PROMPT
Leave out the images; return the rest of the data exactly.

*** THE INPUT

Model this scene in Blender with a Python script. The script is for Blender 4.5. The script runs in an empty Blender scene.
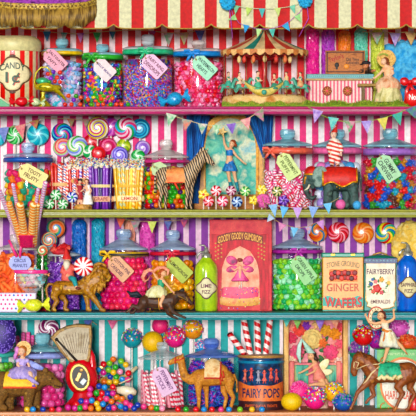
EXPO, AMB, SUN1, SUN2, WIN = -0.2, 0.22, 0.55, 3.2, 9
SATUR = 1.22
import bpy, bmesh, math, random
from mathutils import Vector, Matrix, Quaternion
random.seed(7)
U = 0.0025            # one layout unit in metres
D = 8.0               # camera distance in front of the shelf edge
C = bpy.context.scene.collection
sin, cos, pi = math.sin, math.cos, math.pi
TOPS = {1: 106.5, 2: 209.5, 3: 312.5, 4: 412.0}   # shelf tops
def kf(d): return 1 + d*U/D
def bp(t, d): return 208 + (TOPS[t]-208)/kf(d)
def W(px, py, d):
    k = kf(d); return Vector(((px-208)*U*k, d*U, 0.52+(208-py)*U*k))

# ------------------------------------------------------------------ materials
def lin(h):
    h = h.lstrip('#'); o = []; v = [int(h[i:i+2], 16)/255 for i in (0, 2, 4)]; g = max(v)
    for c in v:
        c = max(0, g-(g-c)*SATUR)
        o.append(c/12.92 if c <= .04045 else ((c+.055)/1.055)**2.4)
    return o
_mc = {}
def _new(name):
    m = bpy.data.materials.new(name); m.use_nodes = True
    nt = m.node_tree; return m, nt, nt.nodes['Principled BSDF']
def N(nt, t, **kw):
    n = nt.nodes.new(t)
    for k, v in kw.items(): setattr(n, k, v)
    return n
def mth(nt, op, a, b=None):
    n = N(nt, 'ShaderNodeMath', operation=op)
    for i, x in enumerate((a, b)):
        if x is None: continue
        if isinstance(x, (int, float)): n.inputs[i].default_value = x
        else: nt.links.new(x, n.inputs[i])
    return n.outputs[0]
def ramp(nt, fac, cols, const=True, pos=None):
    r = N(nt, 'ShaderNodeValToRGB'); cr = r.color_ramp
    cr.interpolation = 'CONSTANT' if const else 'LINEAR'
    n = len(cols)
    for i, c in enumerate(cols):
        p = pos[i] if pos else (i/n if const else i/max(1, n-1))
        e = cr.elements[i] if i < 2 else cr.elements.new(p)
        e.position = p; e.color = (*lin(c), 1)
    nt.links.new(fac, r.inputs[0]); return r.outputs[0]
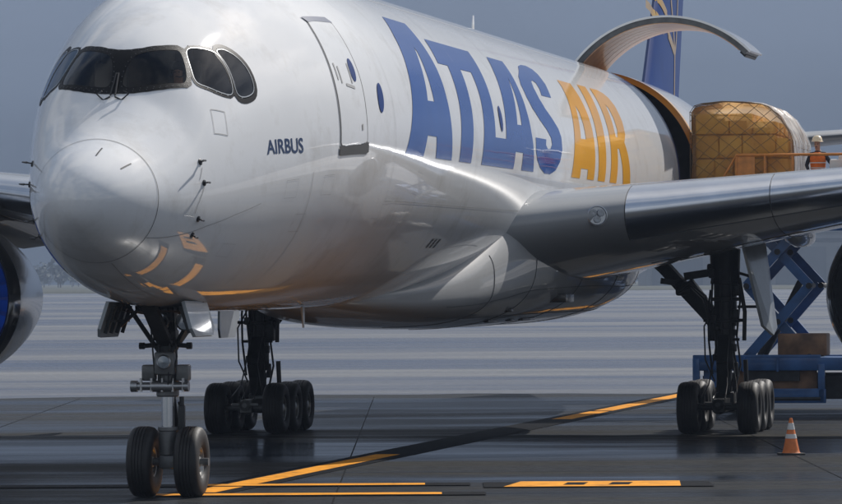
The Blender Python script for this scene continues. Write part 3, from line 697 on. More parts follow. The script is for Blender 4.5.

******

WRITTEN RESPONSE
Model this scene in Blender with a Python script. The script is for Blender 4.5. The script runs in an empty Blender scene.
EXPO, AMB, SUN1, SUN2, WIN = -0.2, 0.22, 0.55, 3.2, 9
SATUR = 1.22
import bpy, bmesh, math, random
from mathutils import Vector, Matrix, Quaternion
random.seed(7)
U = 0.0025            # one layout unit in metres
D = 8.0               # camera distance in front of the shelf edge
C = bpy.context.scene.collection
sin, cos, pi = math.sin, math.cos, math.pi
TOPS = {1: 106.5, 2: 209.5, 3: 312.5, 4: 412.0}   # shelf tops
def kf(d): return 1 + d*U/D
def bp(t, d): return 208 + (TOPS[t]-208)/kf(d)
def W(px, py, d):
    k = kf(d); return Vector(((px-208)*U*k, d*U, 0.52+(208-py)*U*k))

# ------------------------------------------------------------------ materials
def lin(h):
    h = h.lstrip('#'); o = []; v = [int(h[i:i+2], 16)/255 for i in (0, 2, 4)]; g = max(v)
    for c in v:
        c = max(0, g-(g-c)*SATUR)
        o.append(c/12.92 if c <= .04045 else ((c+.055)/1.055)**2.4)
    return o
_mc = {}
def _new(name):
    m = bpy.data.materials.new(name); m.use_nodes = True
    nt = m.node_tree; return m, nt, nt.nodes['Principled BSDF']
def N(nt, t, **kw):
    n = nt.nodes.new(t)
    for k, v in kw.items(): setattr(n, k, v)
    return n
def mth(nt, op, a, b=None):
    n = N(nt, 'ShaderNodeMath', operation=op)
    for i, x in enumerate((a, b)):
        if x is None: continue
        if isinstance(x, (int, float)): n.inputs[i].default_value = x
        else: nt.links.new(x, n.inputs[i])
    return n.outputs[0]
def ramp(nt, fac, cols, const=True, pos=None):
    r = N(nt, 'ShaderNodeValToRGB'); cr = r.color_ramp
    cr.interpolation = 'CONSTANT' if const else 'LINEAR'
    n = len(cols)
    for i, c in enumerate(cols):
        p = pos[i] if pos else (i/n if const else i/max(1, n-1))
        e = cr.elements[i] if i < 2 else cr.elements.new(p)
        e.position = p; e.color = (*lin(c), 1)
    nt.links.new(fac, r.inputs[0]); return r.outputs[0]
The Blender Python script for this scene continues. Write part 3, from line 697 on. More parts follow. The script is for Blender 4.5.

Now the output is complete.